Like most small towns Beloit at one time had several newspapers competing for a slice of the available readership. Beloit had as many as four newspapers on the street at one time. The first was the Beloit Messenger published in 1846, but due to lack of interest it didnt last long. The Beloit Journal was the second paper to be published making its appearance in June of 1848 as a weekly. It was the great-grandfather of todays Daily News. As was the case with early papers the driving force behind them was politics, and the Journal was politically aligned with the Whig party, soon to evolve into the Republican party.
A weekly Democratic newspaper called The Herald was started in 1857, and shortly after that The Beloit Times, a Republican paper, made its appearance. The two publishers, De Lorma Brooks and N. O. Perkins, respectively, made an arrangement whereby the Democratic Herald was printed on one side of the sheet, and the Republican Times was printed on the other. Mr. Perkins eventually bought out Mr. Brooks interest in the paper and changed the name to the Beloit Courier.
The market was too small, however, to support two Republican papers, so the two were consolidated under the name Journal and Courier. Then in 1864 the publisher Mr. A. Paine announced that the paper would not be allied to any political party, and the paper reappeared as the Beloit Journal.
In February of 1866 Chalmers Ingersoll founded the Beloit Free Press as a daily. That same year Ingersoll bought the Beloit Journal. Over the next several years ownership of the paper alternated, and the name similarly changed from the Free Press to the Journal and back to the Free Press.
The 1870s saw several papers come and go: The spring of 1870 saw the publication of the semi-weeklyRegister, but it didnt last; in 1872 Henry Hobart published the quarterly Beloit Crescent for about a year until he joined the Free Press as associate editor; the Democratic weekly the Graphic made its appearance in 1877; July 1, 1878, Charles Guernsey and David Welch began publishing the Daily Herald, an evening paper; in August of 1878 the Free Press began issuing a daily paper dubbed the Phonograph, and in 1879 Hobart continued this with the Daily Free Press.
Soon after Julius Truesdell became associated with the Free Press in 1879 , he founded a weekly paper called The Outlook.

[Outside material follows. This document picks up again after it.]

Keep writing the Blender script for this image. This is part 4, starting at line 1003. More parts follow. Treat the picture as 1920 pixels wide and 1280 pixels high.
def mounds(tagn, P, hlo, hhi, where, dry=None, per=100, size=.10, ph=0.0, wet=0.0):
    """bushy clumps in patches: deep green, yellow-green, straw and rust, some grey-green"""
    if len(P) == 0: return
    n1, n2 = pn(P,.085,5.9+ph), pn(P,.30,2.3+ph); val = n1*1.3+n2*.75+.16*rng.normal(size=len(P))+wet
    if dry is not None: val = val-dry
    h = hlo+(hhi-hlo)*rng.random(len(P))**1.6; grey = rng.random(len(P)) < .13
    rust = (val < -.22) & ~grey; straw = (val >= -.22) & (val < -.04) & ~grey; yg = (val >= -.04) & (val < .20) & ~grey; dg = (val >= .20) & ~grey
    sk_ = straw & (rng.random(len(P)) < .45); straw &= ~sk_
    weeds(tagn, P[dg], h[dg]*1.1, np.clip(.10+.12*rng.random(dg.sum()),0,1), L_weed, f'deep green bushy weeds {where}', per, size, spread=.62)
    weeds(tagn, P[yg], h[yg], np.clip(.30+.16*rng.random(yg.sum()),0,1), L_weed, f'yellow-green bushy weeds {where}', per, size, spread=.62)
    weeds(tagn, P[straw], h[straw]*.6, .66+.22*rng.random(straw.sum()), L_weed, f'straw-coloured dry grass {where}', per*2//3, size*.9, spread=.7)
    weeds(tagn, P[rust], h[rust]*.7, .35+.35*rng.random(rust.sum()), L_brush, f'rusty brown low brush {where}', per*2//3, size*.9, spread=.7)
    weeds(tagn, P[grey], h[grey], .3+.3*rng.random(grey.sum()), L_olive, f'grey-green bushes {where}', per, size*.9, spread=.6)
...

Around 1886 this evolved into the Daily Citizen, and after changing hands a couple of times it ended up in the hands of C. W. Metzger, who renamed it the Daily News.
January 1, 1897, D. B. Worthington took over the business and editorial management of the Beloit Daily News, coming from the staff of the Chicago Times-Herald. The Daily News was Democratic in politics, but due to the dominance of Republicans in Beloit the paper was unsuccessful. It was taken over by two young men who changed its name to the Morning News, and it survived under that name for a few months. Just as it was about to go under, Mr. Worthington again took it over, restored its original name, and made it an afternoon and politically independent newspaper.
In the ensuing years Worthington of the Daily News and Ingersoll of the Free Press enjoyed a lively competition. After Ingersoll died in 1908, the Free Press was run by a group of Beloit men, and finally in 1915 it was taken over by the Beloit Daily News. This ended the era of multiple newspapers in Beloit, and the same Daily News continues to be published to this day.